Samuel 24, 3 -21; Sal 56, 2. 3-4. 6 y 11 ; san Marcos 3, 13-19

Estos tiempos que vivimos no son precisamente los mejores para hablar de lealtades. Hay muchos intereses de por medio para jugarse el tipo por alguien que, quizás, nunca nos lo agradezca. “¡Dios me libre de hacer eso a mi señor, el ungido del Señor, extender la mano contra él! ¡Es el ungido del Señor!”. Esta actitud de David es algo más que loable, significa respetar el juicio de Dios sobre los hombres. Es muy fácil juzgar los acontecimientos y las personas por las apariencias, de hecho, es lo que solemos hacer con bastante frecuencia. Cuando vemos a nuestros políticos jugar, no con los sentimientos de los demás, sino con la verdad misma, utilizándola por un interés puramente ideológico, esto nos da mucho que pensar. Da que pensar dónde esté situado el honor, da que pensar dónde se encuentre el bien común… y da que pensar dónde se encuentre el horizonte del ser humano.

“Misericordia, Dios mío, misericordia, que mi alma se refugia en ti”. Todos hemos visto ese tipo de películas donde un “malo” (el típico padrino mafioso) tiene amenazado de muerte a un pobre hombre por su falta de lealtad a la “familia”. Éste, entre gritos y lloros, pide compasión por su vida, pero la intimidación prosigue hasta que, o bien el amenazado da el dinero prometido al jefe, o bien es llevado a un descampado donde un par de matones le da muerte. Esta manera de actuar, que en los cines puede ser habitual, quizás en la vida real no lo sea tanto, pero sí da una cierta imagen de lo que, normalmente, puede ser la manera de persuadir, siempre a la fuerza, a alguien que se resiste. Esas formas de implorar “misericordia”, por otra parte, nos muestran el miedo de alguien que vive bajo el yugo de un chantaje constante, pero no de una lealtad correspondida.

Cuando, en ocasiones, hemos oído hablar de Dios como una especie de “padrino” amenzante (otros dicen que se ven privados de libertad), no saben ciertamente quién es Él.
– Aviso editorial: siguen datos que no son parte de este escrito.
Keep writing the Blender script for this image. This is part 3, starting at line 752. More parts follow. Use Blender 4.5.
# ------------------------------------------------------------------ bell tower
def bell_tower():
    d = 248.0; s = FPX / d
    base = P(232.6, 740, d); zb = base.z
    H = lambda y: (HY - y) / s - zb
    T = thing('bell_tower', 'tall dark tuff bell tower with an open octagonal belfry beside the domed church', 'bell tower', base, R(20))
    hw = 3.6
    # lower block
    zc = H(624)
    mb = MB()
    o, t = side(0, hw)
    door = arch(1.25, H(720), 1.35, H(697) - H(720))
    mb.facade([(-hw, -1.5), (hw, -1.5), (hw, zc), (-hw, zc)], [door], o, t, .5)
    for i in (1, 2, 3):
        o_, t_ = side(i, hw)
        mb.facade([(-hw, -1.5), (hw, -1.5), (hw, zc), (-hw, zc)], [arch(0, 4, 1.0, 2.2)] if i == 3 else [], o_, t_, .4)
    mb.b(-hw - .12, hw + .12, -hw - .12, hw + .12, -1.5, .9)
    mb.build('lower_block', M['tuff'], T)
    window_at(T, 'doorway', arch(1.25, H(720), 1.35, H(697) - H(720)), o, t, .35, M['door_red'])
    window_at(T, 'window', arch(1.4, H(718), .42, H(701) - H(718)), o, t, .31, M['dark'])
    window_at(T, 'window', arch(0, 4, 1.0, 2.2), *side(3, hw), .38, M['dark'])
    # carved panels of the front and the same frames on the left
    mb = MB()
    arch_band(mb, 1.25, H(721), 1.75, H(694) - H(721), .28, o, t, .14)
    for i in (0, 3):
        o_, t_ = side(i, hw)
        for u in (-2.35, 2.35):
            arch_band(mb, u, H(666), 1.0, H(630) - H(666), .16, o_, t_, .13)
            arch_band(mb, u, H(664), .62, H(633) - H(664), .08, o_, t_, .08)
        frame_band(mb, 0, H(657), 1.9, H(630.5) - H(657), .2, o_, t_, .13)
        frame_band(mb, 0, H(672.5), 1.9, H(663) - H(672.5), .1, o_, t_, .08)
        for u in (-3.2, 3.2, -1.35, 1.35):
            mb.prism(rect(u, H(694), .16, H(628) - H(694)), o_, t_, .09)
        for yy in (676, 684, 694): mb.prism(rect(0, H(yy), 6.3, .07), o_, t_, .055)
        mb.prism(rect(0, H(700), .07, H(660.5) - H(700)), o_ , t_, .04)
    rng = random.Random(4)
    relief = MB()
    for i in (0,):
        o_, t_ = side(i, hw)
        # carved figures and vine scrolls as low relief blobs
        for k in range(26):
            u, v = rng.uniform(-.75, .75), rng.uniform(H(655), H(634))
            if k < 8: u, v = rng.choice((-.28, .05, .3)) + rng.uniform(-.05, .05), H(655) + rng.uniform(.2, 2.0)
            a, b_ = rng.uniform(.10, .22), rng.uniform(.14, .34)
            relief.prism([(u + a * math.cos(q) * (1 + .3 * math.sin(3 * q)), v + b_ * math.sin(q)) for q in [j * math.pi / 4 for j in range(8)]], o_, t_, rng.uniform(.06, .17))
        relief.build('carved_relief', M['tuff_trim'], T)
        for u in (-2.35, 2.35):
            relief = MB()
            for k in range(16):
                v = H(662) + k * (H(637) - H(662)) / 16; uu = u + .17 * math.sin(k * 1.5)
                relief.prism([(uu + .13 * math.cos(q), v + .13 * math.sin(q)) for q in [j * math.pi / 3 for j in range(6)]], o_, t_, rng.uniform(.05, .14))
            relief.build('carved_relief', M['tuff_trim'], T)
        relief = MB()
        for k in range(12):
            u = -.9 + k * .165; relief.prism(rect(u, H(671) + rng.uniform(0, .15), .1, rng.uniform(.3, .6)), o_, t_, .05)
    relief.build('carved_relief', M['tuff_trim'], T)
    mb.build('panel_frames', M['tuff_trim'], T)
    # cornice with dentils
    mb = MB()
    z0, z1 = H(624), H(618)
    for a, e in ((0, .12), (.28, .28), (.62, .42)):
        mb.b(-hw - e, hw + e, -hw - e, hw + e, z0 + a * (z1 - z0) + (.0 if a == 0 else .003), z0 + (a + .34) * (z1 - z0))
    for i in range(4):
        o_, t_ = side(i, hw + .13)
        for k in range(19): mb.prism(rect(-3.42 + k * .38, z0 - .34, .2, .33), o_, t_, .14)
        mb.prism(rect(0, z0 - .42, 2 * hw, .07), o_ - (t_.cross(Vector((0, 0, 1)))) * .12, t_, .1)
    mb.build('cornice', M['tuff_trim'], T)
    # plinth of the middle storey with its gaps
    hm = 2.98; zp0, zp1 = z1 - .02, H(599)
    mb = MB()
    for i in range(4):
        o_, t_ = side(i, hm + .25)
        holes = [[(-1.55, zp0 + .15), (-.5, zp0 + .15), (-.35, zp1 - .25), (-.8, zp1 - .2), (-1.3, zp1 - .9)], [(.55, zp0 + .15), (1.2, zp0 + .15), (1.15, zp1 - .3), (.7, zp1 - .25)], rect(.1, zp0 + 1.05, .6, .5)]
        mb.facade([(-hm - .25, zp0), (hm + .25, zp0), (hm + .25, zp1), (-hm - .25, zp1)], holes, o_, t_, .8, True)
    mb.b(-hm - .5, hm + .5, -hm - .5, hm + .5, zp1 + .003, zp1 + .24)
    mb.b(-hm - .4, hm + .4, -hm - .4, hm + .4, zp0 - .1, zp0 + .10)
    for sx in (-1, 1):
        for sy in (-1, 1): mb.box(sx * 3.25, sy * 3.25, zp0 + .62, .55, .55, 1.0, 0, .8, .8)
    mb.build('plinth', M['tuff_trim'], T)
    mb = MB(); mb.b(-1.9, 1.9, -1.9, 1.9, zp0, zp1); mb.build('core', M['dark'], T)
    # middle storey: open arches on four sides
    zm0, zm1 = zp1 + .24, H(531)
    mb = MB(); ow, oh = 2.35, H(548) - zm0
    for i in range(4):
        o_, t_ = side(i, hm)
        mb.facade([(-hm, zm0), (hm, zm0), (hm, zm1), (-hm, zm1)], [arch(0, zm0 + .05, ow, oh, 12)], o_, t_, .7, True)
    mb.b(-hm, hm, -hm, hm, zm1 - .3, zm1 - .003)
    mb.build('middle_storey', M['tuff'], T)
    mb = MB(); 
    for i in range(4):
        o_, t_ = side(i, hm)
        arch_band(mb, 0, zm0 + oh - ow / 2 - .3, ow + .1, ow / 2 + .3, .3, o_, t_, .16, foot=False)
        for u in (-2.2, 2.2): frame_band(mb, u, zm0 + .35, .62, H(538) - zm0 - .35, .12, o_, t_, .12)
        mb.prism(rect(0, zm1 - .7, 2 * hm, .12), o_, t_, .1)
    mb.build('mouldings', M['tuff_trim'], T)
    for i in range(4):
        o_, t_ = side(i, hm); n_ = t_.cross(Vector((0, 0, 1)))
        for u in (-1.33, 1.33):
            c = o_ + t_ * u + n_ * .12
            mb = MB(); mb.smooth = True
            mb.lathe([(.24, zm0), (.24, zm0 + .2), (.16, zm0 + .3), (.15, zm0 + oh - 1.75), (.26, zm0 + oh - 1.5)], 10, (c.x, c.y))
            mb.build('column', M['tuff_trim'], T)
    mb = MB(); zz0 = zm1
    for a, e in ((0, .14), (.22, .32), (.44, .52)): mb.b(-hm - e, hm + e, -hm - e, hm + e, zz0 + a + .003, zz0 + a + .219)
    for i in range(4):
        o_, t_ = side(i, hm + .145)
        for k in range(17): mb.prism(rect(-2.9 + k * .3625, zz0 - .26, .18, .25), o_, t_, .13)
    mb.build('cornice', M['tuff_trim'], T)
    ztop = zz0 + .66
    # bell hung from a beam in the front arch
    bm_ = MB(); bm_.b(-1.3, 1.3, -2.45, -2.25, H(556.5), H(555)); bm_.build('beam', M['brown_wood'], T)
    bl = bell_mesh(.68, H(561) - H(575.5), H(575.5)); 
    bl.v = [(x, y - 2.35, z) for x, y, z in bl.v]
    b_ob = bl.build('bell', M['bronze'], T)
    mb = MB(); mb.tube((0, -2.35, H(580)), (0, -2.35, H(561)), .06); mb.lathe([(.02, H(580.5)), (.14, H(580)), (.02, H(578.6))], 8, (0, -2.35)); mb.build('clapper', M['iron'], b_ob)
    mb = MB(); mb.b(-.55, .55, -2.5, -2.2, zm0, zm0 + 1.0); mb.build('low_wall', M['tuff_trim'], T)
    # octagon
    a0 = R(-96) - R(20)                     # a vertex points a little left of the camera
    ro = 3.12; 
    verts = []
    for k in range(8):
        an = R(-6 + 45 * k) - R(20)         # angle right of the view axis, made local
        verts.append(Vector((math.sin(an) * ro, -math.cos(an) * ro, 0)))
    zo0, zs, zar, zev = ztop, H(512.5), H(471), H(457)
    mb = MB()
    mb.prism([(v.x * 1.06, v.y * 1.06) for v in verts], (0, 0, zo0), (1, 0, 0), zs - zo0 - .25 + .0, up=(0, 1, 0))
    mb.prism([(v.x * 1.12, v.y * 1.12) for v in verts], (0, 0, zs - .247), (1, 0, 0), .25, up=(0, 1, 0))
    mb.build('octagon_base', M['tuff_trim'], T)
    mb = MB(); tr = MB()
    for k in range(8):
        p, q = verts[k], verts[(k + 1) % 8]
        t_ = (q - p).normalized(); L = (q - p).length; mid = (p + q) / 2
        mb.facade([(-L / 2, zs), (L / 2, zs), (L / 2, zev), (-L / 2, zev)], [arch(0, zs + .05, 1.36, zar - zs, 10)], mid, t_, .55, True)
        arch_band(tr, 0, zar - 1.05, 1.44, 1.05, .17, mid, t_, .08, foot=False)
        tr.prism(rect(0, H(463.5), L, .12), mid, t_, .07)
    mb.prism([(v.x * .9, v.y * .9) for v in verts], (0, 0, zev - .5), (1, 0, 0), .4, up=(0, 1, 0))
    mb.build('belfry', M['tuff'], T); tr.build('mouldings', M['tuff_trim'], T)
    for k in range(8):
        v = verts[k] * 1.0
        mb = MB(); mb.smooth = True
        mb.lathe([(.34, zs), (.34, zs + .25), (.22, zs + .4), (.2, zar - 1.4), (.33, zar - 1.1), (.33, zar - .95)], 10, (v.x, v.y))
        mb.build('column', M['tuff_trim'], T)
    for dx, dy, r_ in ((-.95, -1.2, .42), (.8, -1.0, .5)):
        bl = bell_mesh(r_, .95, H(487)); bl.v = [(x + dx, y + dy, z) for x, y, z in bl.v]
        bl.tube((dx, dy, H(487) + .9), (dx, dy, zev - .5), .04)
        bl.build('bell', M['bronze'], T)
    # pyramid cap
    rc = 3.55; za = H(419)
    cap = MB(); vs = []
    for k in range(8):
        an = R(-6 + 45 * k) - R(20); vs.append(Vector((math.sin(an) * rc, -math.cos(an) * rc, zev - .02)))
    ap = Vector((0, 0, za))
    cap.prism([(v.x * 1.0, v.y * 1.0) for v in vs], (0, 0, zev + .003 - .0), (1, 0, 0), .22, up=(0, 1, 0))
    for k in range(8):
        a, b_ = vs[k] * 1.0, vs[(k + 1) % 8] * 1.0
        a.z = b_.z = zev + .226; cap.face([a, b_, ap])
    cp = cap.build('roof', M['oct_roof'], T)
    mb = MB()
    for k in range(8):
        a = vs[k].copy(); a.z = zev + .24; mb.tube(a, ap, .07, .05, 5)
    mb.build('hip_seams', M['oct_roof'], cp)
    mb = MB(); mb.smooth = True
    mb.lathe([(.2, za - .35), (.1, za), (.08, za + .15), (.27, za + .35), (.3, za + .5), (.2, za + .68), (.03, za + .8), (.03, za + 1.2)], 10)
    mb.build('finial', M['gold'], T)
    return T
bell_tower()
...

Recuerdo, hace algunos años, una hermosa definición que dio Juan Pablo II acerca del “temor de Dios”. Decía, el entonces Papa, que nada tenía que ver con el sentimiento de miedo o pavor por ser castigado, sino que, más bien, se trataba de aquel que ha recibido en sus manos el mayor de los tesoros, y tuviera sumo cuidado por cuidarlo para que no cayera y se rompiese. ¿Cómo no ser leales a Alguien que es capaz de darnos lo más grande de este mundo, Su amor, en la fragil vasija que somos cada uno de nosotros?

La lealtad es servir a quien debemos algo, pero no en el sentido del “tener”, sino en el del “ser”. De esta manera, debemos lealtad a nuestros padres que nos dieron la vida, debemos lealtad a un amigo que nos hace ser más humanos… y, sobre todo, debemos lealtad a Dios, porque nos ha confiado a su propio Hijo (ése es el gran misterio de la Encarnación).

Nuestro Señor, cuando estaba en la Cruz, confió a Juan el cuidado de su Madre. En ese discípulo estamos tú y yo, y, por tanto, la lealtad debida a Dios adquiere la dimensión de una misericordia que se transforma en ternura… ¡Nunca dejemos que caiga de nuestro corazón semejante tesoro!